O esporte mais popular do mundo passa por um momento emblemático. Na última sexta-feira, as jogadoras da seleção espanhola de futebol — campeãs mundiais na Copa realizada entre julho e agosto — reiteraram que se recusam a defender o país em campo enquanto não houver mudanças estruturais na organização da modalidade feminina. O protesto das atletas é o mais recente capítulo de uma crise que explodiu quando a Espanha conquistou o campeonato mundial.
Naquele 20 de agosto, o então presidente da Federação Espanhola de Futebol, Luis Rubiales, deu um beijo, sem consentimento, na boca da jogadora Jenni Hermoso, em uma cena transmitida para o mundo inteiro. O ato do dirigente provocou uma onda de protestos e uma sequência de desdobramentos importantes: a Fifa suspendeu Rubiales por 90 dias, o dirigente espanhol renunciou ao cargo e, na semana passada, tornou-se réu na Justiça comum por crime de agressão sexual e coerção. Na sexta-feira, o tribunal criminal determinou medida protetiva na qual o dirigente não pode estabelecer qualquer comunicação com a jogadora e deve permanecer a uma distância de, no mínimo, 200 metros.
No manifesto em que se recusam a jogar pela seleção, as campeãs mundiais afirmam que o afastamento de Rubiales e do ex-técnico Jorge Vilda é insuficiente. “As alterações que foram feitas não são suficientes para que as jogadoras se sintam num lugar seguro, onde as mulheres sejam respeitadas, o futebol feminino seja apoiado e onde possamos dar tudo de nós”, diz a carta aberta. Registre-se que a reivindicação espanhola não constitui movimento inédito.

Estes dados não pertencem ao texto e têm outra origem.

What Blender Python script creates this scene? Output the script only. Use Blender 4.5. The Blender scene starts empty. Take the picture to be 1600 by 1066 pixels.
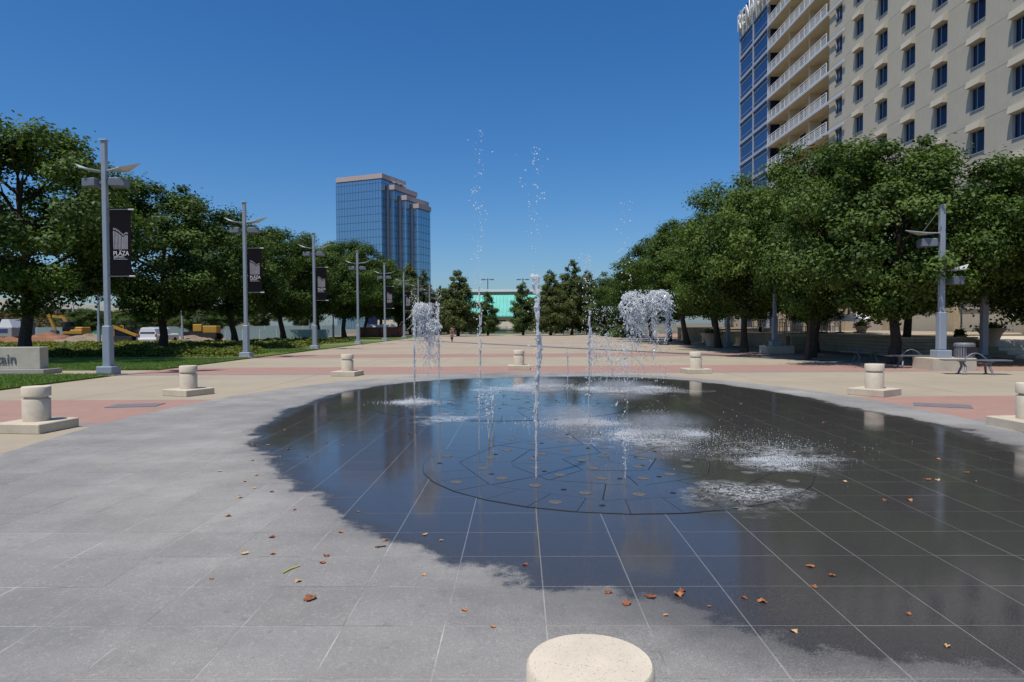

Em 2019, a brasileira Marta, eleita a melhor do mundo por seis vezes, entrou em campo com uma chuteira preta para denunciar outro problema, comum em diversas atividades — a disparidade de rendimentos entre homens e mulheres.
A revolta no futebol vai além de questões de gênero. Novamente com epicentro na Espanha, ganhou dimensões planetárias a indignação do brasileiro Vinicius Junior, um dos mais talentosos e valorizados
do momento, contra manifestações racistas por parte de torcedores e — mais grave — a condescendência das autoridades do circuito futebolístico com a discriminação racial nos estádios. O protesto de Vini Junior obteve tamanha repercussão a ponto de a Organização das Nações Unidas manifestar desagravo ao atleta.
Não se sabe se a revolta das chuteiras acarretará mudanças significativas no futebol, esporte cujos interesses comerciais giram na casa dos bilhões de dólares e, como outras atividades profissionais, é amplamente gerido por homens. Mas o levante das jogadoras espanholas indica claramente um sinal dos tempos: não é mais possível tolerar machismo, discriminação, desrespeito e outros tipos de abuso em toda atividade humana.
A indignação espanhola encontra ecos na mobilização por uma mulher no Supremo Tribunal Federal ou no repúdio à vergonhosa minirreforma eleitoral, que afasta ainda mais mulheres e negros do processo político. Em diferentes locais do mundo, faz parte do status quo manter essa parcela da população em posição secundária ou subalterna. É preciso romper essas forças do atraso. No caso do futebol, a mudança está sendo exigida com veemência.